PICO DA VIGIA 2
Pessoas, costumes, estórias e tradições da Fajã Grande das Flores e outros temas.
IN MEMORIAM - PADRE JOSÉ SOARES
Faleceu, ontem, (26 de Junho de 2009) com 82 anos de idade, na Fajã Grande, aquele que foi o seu pároco durante muitos anos e que escolheu como residência durante os seus últimos 44 anos de vida – o P.e José Gonçalves Soares.
Conheci o Padre Soares, logo após ele chegar à Fajã Grande, em 1965 e privei com ele durante vários anos, nos tempos em que frequentava o Seminário de Angra, quando ia passar as minhas férias de Verão à Fajã. Tive a honra e o privilégio de ser um dos seus grandes amigos. Para além da amizade que me dispensou, abrindo-me as portas da sua casa a qualquer hora do dia ou da noite, encontrei nele não só um companheiro mas também e sobretudo uma espécie de mestre, que teve a disponibilidade de partilhar comigo, diariamente, uma sabedoria inaudita, uma cultura invulgar, uma apologia de valores democráticos e antifascistas, um sentido ético da vida e uma defesa de muitos dos valores mais nobres a que um ser humano pode aspirar: a dignidade, a nobreza de carácter, a gratidão, o espírito crítico, o respeito pelos valores culturais, a confiança em nós próprios e sobretudo a descrição e o bom senso. Simultaneamente deu-me a conhecer a maior parte dos vultos da literatura portuguesa e universal, cujas obras me motivou a ler, revelando-me ao pormenor factos e acontecimentos das suas vidas e obras e ainda de muitos outros vultos da cultura universal, tanto laica como religiosa. Numa palavra, José Gonçalves Soares conduziu-me de forma motivadora e cativante ao mundo mágico e fantástico da cultura e da literatura portuguesas e universais.
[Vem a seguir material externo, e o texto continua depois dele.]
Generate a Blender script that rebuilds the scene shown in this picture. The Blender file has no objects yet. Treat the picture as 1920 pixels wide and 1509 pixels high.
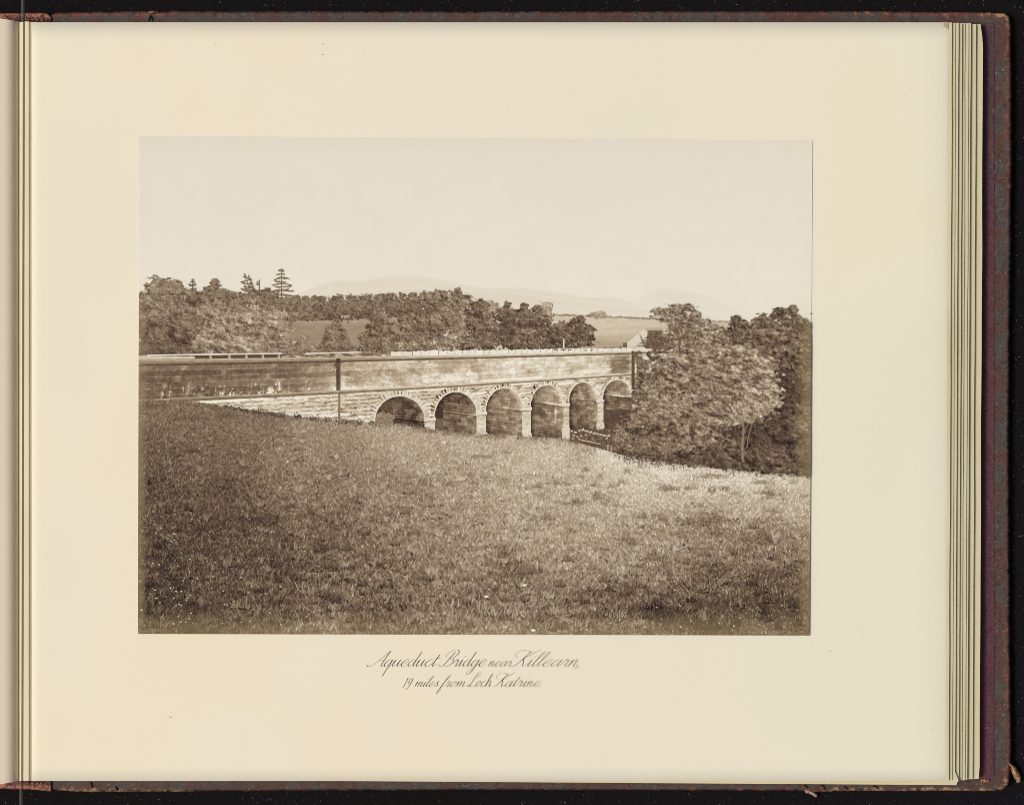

Passámos noites e noites como que inesgotáveis e a prolongarem-se madrugada fora, em amena, ininterrupta e formativa conversa. Ouvia-o com prazer, questionava-o por curiosidade, interrogava-o para aprender e tinha sempre a resposta correcta, a dúvida esclarecida e a informação adequada. Deslumbrante no púlpito, motivador nas conversas, empolgante nos monólogos, com fino sentido de humor e respeitador do ser humano na sua intrínseca dignidade, o P.e José Soares, talvez pela sua humildade ou excessiva modéstia e falta de reconhecimento do real valor das suas qualidades literárias, com destaque na oratória, pouco ou nada deixou escrito, a não ser umas cartas que terá trocado com o escritor e poeta fajagrandense Pedro da Silveira, mas cujo paradeiro se desconhece. Trata-se, em minha opinião, de uma lamentável e invulgar perda de um possível e, de certo, enorme contributo que poderia ter sido dado à literatura e sobretudo à cultura açoriana.